Buying and selling residential real estate is complicated. It mixes the powerful, and sometimes contradictory, forces of emotion and money. This can get messy.
 
In January, I wrote about de-emphasizing the investment considerations of home ownership. Make your house your home. Live into it, and don’t worry quite so much about the dollars.
 
Well, this time, we need to look at a slightly different angle. When it’s time to sell, you need to de-emphasize your life and all the emotions involved, and look at the facts – monetary and every other kind.
 
This isn’t personal. It’s business.

When negotiating the sale of a house, sellers and buyers are going to have different perspectives. That’s to be expected. Problems crop up when things get personal. Get all hot and bothered, you could make a lousy business decision.

Sellers want to get as much, and buyers want to pay as little, as possible. That’s okay, unless one side or the other – often the seller – takes the other side’s perspective as a personal affront. The buyer is just trying to get a good deal. If it’s a bad offer, negotiate. Or walk away. Get upset, and you could blow a good thing.

Furthermore, buyers don’t value the same things sellers do. Your paint colors, your mid-century bathroom tile, your built-in curio shelf, your gardening concepts, the spot you buried your favorite dog – don’t mean anything to the buyer.  Letting these things pull you into the past can color your judgment and you could lose a good deal.
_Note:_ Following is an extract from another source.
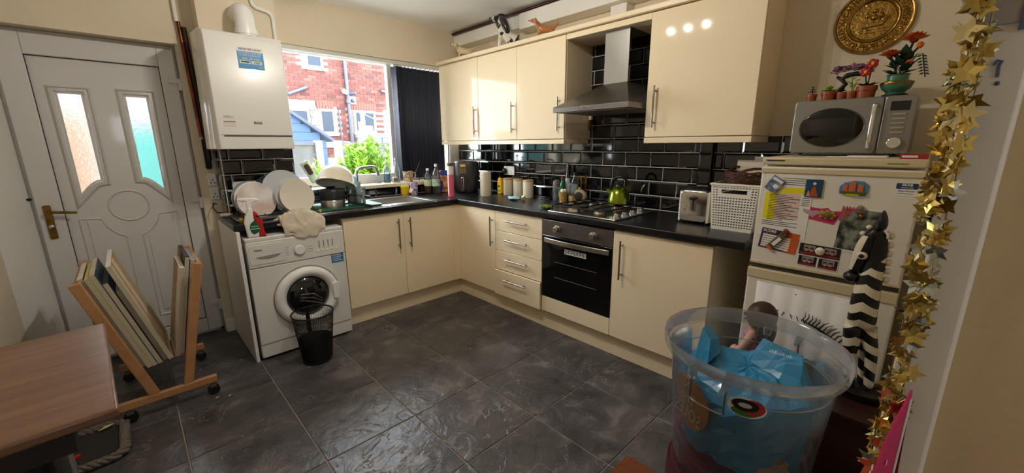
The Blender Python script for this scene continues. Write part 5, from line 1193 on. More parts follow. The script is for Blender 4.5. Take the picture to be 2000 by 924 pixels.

And it can make you unhappy long after the sale.

I once owned a beautiful house on a beautiful street here in Nashville. When it came time to sell and move on, I got a great offer from a really nice couple who happened to have really bad taste. The house is on a route I frequently travel, and over the years, I’ve watched the new owners transform what was once a dignified older house with a pleasant yard, into a hot mess.

I’ve have had to remind myself more than once, it’s not my house any more. And I got a great deal.

So, when it’s time to sell, let your realtor guide you. Quiet your emotions, store away your memories, look carefully at the money and the terms, and grab the best deal.